Certain partnership restructurings, such as mergers or reorganizations, can also trigger a Section 751 statement if hot assets are involved. Even non-cash transactions, like contributing or withdrawing assets, may require reporting if the assets meet the criteria.
The Section 751 statement must include details about the hot assets involved in the transaction. This allows the IRS to assess tax implications for both the seller and the buyer. The statement should identify the assets triggering ordinary income treatment and provide enough information to support tax calculations.
Unrealized receivables include rights to payment for goods or services that have been earned but not yet received. In a partnership, these can include accounts receivable and depreciation recapture under tax rules. When a partner sells their interest, the portion of the proceeds attributable to unrealized receivables must be reported as ordinary income.
For example, if a partnership has $100,000 in unrealized receivables and a partner with a 25% interest sells their stake, $25,000 of the sale price is treated as ordinary income. This prevents benefiting from lower capital gains tax rates, which in 2024 range from 0% to 20%, while ordinary income tax rates can be as high as 37%. The statement should specify the total unrealized receivables, the seller’s share, and how the ordinary income portion was calculated.
Substantially appreciated inventory can also trigger ordinary income treatment when a partnership interest is sold. The IRS defines this as inventory with a fair market value exceeding 120% of its adjusted basis. This rule prevents converting what would be ordinary income if sold by the partnership into capital gains through the sale of a partnership interest.
For instance, if a partnership holds inventory with an adjusted basis of $50,000 and a fair market value of $80,000, it meets the substantially appreciated threshold. If a partner with a 30% interest sells their stake, $9,000 (30% of the $30,000 appreciation) must be reported as ordinary income. The statement should detail the inventory’s adjusted basis, fair market value, and the portion allocated to the selling partner.
Depreciation recapture can also trigger Section 751 reporting. These rules apply to gains from the sale of depreciable property, such as equipment and buildings. If a partnership holds depreciable assets, a portion of the gain from selling a partnership interest may be reclassified as ordinary income.
For example, if a partnership owns machinery with an original cost of $200,000 and accumulated depreciation of $120,000, its adjusted basis is $80,000. If the machinery’s fair market value is $150,000, the $70,000 gain is subject to depreciation recapture.

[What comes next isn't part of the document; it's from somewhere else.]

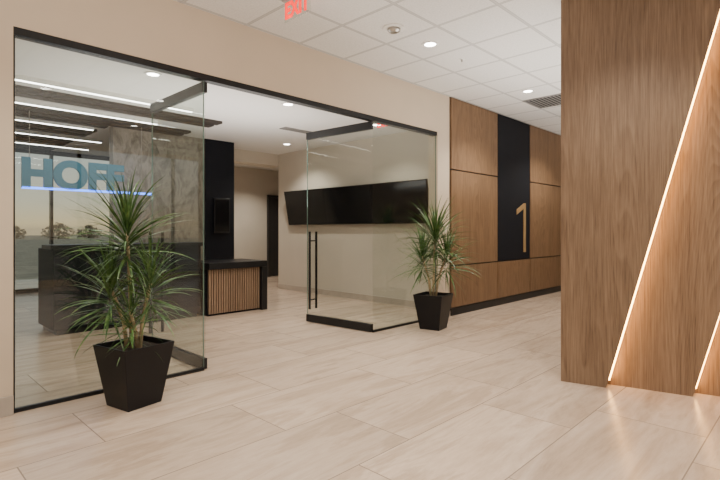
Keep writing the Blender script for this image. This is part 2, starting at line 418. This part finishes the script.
cc=(4.56,2.875,H); t=thing('sprinkler','tiny ceiling sprinkler between the two downlights','sprinkler',cc)
MB().ring((0,0),.0,.035,-.005,0,20).build('escutcheon',M['white'],t); MB().tube([(0,0,-.005),(0,0,-.03)],.009,8).build('head',M['metal'],t)
def vent(x0,x1,y0,y1,z,label):
    cc=((x0+x1)/2,(y0+y1)/2,z); t=thing('ceiling_vent',label,'vent',cc)
    MB().box(x0+.03,x1-.03,y0+.03,y1-.03,z-.004,z).build('backing',M['ventd'],t,cc)
    f=MB(); f.box(x0,x1,y0,y0+.025,z-.012,z); f.box(x0,x1,y1-.025,y1,z-.012,z); f.box(x0,x0+.025,y0+.025,y1-.025,z-.012,z); f.box(x1-.025,x1,y0+.025,y1-.025,z-.012,z)
    f.build('frame',M['ventm'],t,cc)
    s=MB(); n=10 if y1-y0>.4 else 3
    for i in range(n):
        y=y0+.035+(y1-y0-.07)*(i+.5)/n; s.box(x0+.03,x1-.03,y-.008,y+.008,z-.010,z-.004)
    s.build('slats',M['ventm'],t,cc)
vent(6.63,7.22,2.585,3.175,H,'square dark slotted air vent in the tiled ceiling past the downlights')
vent(4.45,5.05,5.86,6.02,HI,'slim slotted air vent in the reception ceiling')
def exit_sign(x,yc,ztop,drop,hgt,wid,label):
    cc=(x,yc,ztop); t=thing('exit_sign',label,'exit sign',cc,0)
    MB().box(x-.03,x+.03,yc-wid*.5,yc+wid*.5,ztop-.03,ztop).build('mount',M['metal'],t,cc,bevel=.003)
    z0=ztop-drop-hgt
    MB().box(x-.003,x+.003,yc-wid*.5,yc+wid*.5,z0,ztop-.03).build('sign_plate',M['glassd'],t,cc)
    text_mesh('letters','EXIT',hgt*1.02,.003,.005,M['red'],t,(-.008,0,z0-ztop+hgt*.14),(math.radians(90),0,math.radians(-90)),wid/(hgt*2.25))
exit_sign(2.39,3.0,H,.02,.17,.32,'red EXIT sign hanging from the lobby ceiling at the top of the view')
exit_sign(5.08,4.475,HI,.015,.11,.22,'small red EXIT sign inside the reception above the right glass panel')

# ------------------------------------------------------------------ potted dracaenas
def leafblade(mb,base,az,el,L,W,droop,ymax,zmin):
    n=8; p=Vector(base); b0=len(mb.v); e=el
    side=Vector((-math.sin(az),math.cos(az),0)); roll=random.uniform(-.6,.6)
    for i in range(n+1):
        t=i/n
        w=W*(.55+.9*t if t<.35 else .865*(1-((t-.35)/.65)**1.6)+.01)
        d=Vector((math.cos(az)*math.cos(e),math.sin(az)*math.cos(e),math.sin(e)))
        s=(side*math.cos(roll)+d.cross(side)*math.sin(roll))
        nrm=d.cross(s)
        for q in (p-s*w*.5,p+nrm*w*.12,p+s*w*.5):
            mb.v.append((q.x,min(q.y,ymax),max(q.z,zmin)))
        p=p+d*(L/n); e-=droop*(.35+t)/n*1.5
    for i in range(n):
        a=b0+i*3; mb.f += [(a,a+1,a+4,a+3),(a+1,a+2,a+5,a+4)]
def crown(parent,c,n,L,ymax,zmin=.30):
    mb=MB()
    for i in range(n):
        t=(i+.5)/n
        el=math.radians(86-114*t**1.0+random.uniform(-14,14)); az=i*2.39996+random.uniform(-.5,.5)
        l=L*random.uniform(.7,1.14)*(.88+.18*math.sin(t*math.pi))
        leafblade(mb,(c[0]+.012*math.cos(az),c[1]+.012*math.sin(az),c[2]+.06-.26*t),az,el,l,random.uniform(.012,.019),random.uniform(.15,1.05),ymax,zmin)
    return mb.build('leaf_crown',M['leaf'],parent,smooth=True)
def planter(x,y,rz,label,crowns,seed):
    random.seed(seed)
    t=thing('potted_dracaena',label,'potted plant',(x,y,0),0,'dracaenas in black tapered square planters')
    hb,ht,h=.125,.187,.42
    def rr(r,z): 
        k=[]
        for a in range(4):
            an=math.radians(45+90*a)+rz; k.append((math.cos(an)*r*1.4142,math.sin(an)*r*1.4142,z))
        return k
    rings=[rr(hb,0),rr(ht,h),rr(ht-.014,h),rr(ht-.024,h-.06)]
    m=MB()
    for r_ in rings: m.v+=r_
    for i in range(3):
        for a in range(4):
            b=(a+1)%4; m.f.append((i*4+a,i*4+b,(i+1)*4+b,(i+1)*4+a))
    m.f.append((3,2,1,0)); m.f.append((12,13,14,15))
    m.build('pot',M['pot'],t,bevel=.003)
    s=MB(); s.v=rr(ht-.022,h-.035)+rr(ht-.026,h-.058); s.f=[(0,1,2,3),(7,6,5,4)]+[(a,(a+1)%4,4+(a+1)%4,4+a) for a in range(4)]
    s.build('soil',M['soil'],t)
    for (r_,dpt,z,n,L,bx) in crowns:
        cx=.696*r_+.718*dpt; cy=-.718*r_+.696*dpt
        b=(bx*.696,-bx*.718)
        pts=[(b[0],b[1],h-.05),(b[0]+(cx-b[0])*.2,b[1]+(cy-b[1])*.2,h+(z-h)*.35),(b[0]+(cx-b[0])*.6,b[1]+(cy-b[1])*.6,h+(z-h)*.7),(cx,cy,z)]
        MB().tube(pts,[.014,.012,.011,.009],10).build('stem',M['cane'],t,smooth=True)
        crown(t,(cx,cy,z),n,L,3.815-y)
planter(1.325,3.46,math.radians(12),'taller looking spiky green dracaena in a black tapered square planter before the left glass panel',
   [(-.05,.0,1.19,160,.44,-.02),(-.15,-.03,.81,100,.36,-.05),(.10,.03,.84,100,.36,.04),(.01,-.08,.64,55,.31,.02)],3)
planter(4.88,3.48,math.radians(12),'spiky green dracaena in a black tapered square planter beside the walnut cladding',
   [(.02,.0,1.12,170,.53,.0),(-.14,-.02,.88,100,.46,-.03),(.16,.02,.88,100,.46,.03)],11)

# ------------------------------------------------------------------ trees outside (dusk)
def tree(x,y,h,seed,label):
    random.seed(seed); t=thing('tree',label,'tree',(x,y,-.3),0,'trees outside the window')
    MB().tube([(0,0,0),(.1,0,h*.5),(0,.1,h*.9)],[.16,.10,.04],8).build('trunk',M['bark'],t)
    m=MB()
    for i in range(420):
        a=random.uniform(0,6.28); zz=random.uniform(.05,1); r=h*1.0*math.sqrt(random.random())*math.sin(math.pi*min(1,zz*.8+.2))**.6
        c=Vector((math.cos(a)*r,math.sin(a)*r,zz*h)); b=len(m.v)
        for q in range(3):
            m.v.append(tuple(c+Vector([random.uniform(-.36,.36) for _ in range(3)])))
        m.f.append((b,b+1,b+2))
    m.build('foliage',M['tree'],t)
for i,(x,y,h) in enumerate(((11.5,94,2.4),(17.5,98,2.2),(23.5,94,2.5),(30,100,2.2),(5,92,2.2))):
    tree(x,y,h,20+i,'hazy tree on the horizon outside the reception window, %s from the left'%('second','third','fourth','fifth','first')[i])

# ------------------------------------------------------------------ added fill lamps without fixtures, aimed up to brighten the ceilings
def area(loc,rot,sx,sy,p,col=(1,.95,.885)):
    l=bpy.data.lights.new('added_ceiling_fill','AREA'); l.shape='RECTANGLE'; l.size=sx; l.size_y=sy; l.energy=p; l.color=col
    o=bpy.data.objects.new('added_ceiling_fill',l); COL.objects.link(o); o.location=loc; o.rotation_euler=rot; return o
UP=(math.pi,0,0)
area((.2,.3,1.6),UP,4,4,132)
area((5.6,2.0,1.6),UP,3.2,1.6,74)
area((9.5,1.8,1.6),UP,2,2,34)
area((3.0,5.4,1.5),UP,3,1.4,60)
# world: dusk gradient
wd=bpy.data.worlds.new('World'); S.world=wd; wd.use_nodes=True; nt=wd.node_tree; bg=nt.nodes['Background']
tc=N(nt,'ShaderNodeTexCoord'); sp=N(nt,'ShaderNodeSeparateXYZ'); nt.links.new(tc.outputs['Generated'],sp.inputs[0])
c=ramp(nt,sp.outputs[2],[(0,(.76,.56,.37)),(.012,(1.0,.74,.45)),(.05,(.88,.75,.59)),(.14,(.68,.68,.67)),(.5,(.47,.52,.57))])
nt.links.new(c,bg.inputs[0]); bg.inputs[1].default_value=1.1

# ------------------------------------------------------------------ camera
cd=bpy.data.cameras.new('Camera'); cam=bpy.data.objects.new('Camera',cd); COL.objects.link(cam)
cam.location=(0,0,1.2); cam.rotation_euler=(math.radians(90),0,math.radians(44.1-90))
cd.sensor_width=36; cd.lens=24.25; cd.shift_y=-10/720; cd.clip_start=.05; cd.clip_end=300
S.camera=cam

A partner selling their interest must recognize their share of this gain as ordinary income. The statement should outline the depreciable assets involved, their adjusted basis, accumulated depreciation, and the portion of gain subject to recapture.
The Section 751 statement must be attached to the tax return of the partner transferring their interest. It is not a standalone filing and should be included with Form 4797 (Sales of Business Property) or Schedule D (Capital Gains and Losses), depending on how the transaction is reported.
For electronic filers, most tax software allows attachments in PDF format. However, not all e-filing platforms support this feature, and some may require mailing a separate paper attachment to the IRS. If electronic submission is not an option, the statement should be included with a printed tax return and sent to the appropriate IRS processing center based on the taxpayer’s location and filing status. The IRS updates mailing addresses annually, which can be found in the instructions for Form 1040 or Form 1065.
Failure to attach the statement can lead to processing delays or IRS inquiries, especially if the transaction results in a significant reclassification of income. If omitted, the IRS may assume the entire gain qualifies for capital treatment, potentially leading to an audit or amended return requirement. To avoid these issues, taxpayers should retain a copy of the statement along with supporting documentation, such as partnership agreements, purchase contracts, and valuation reports.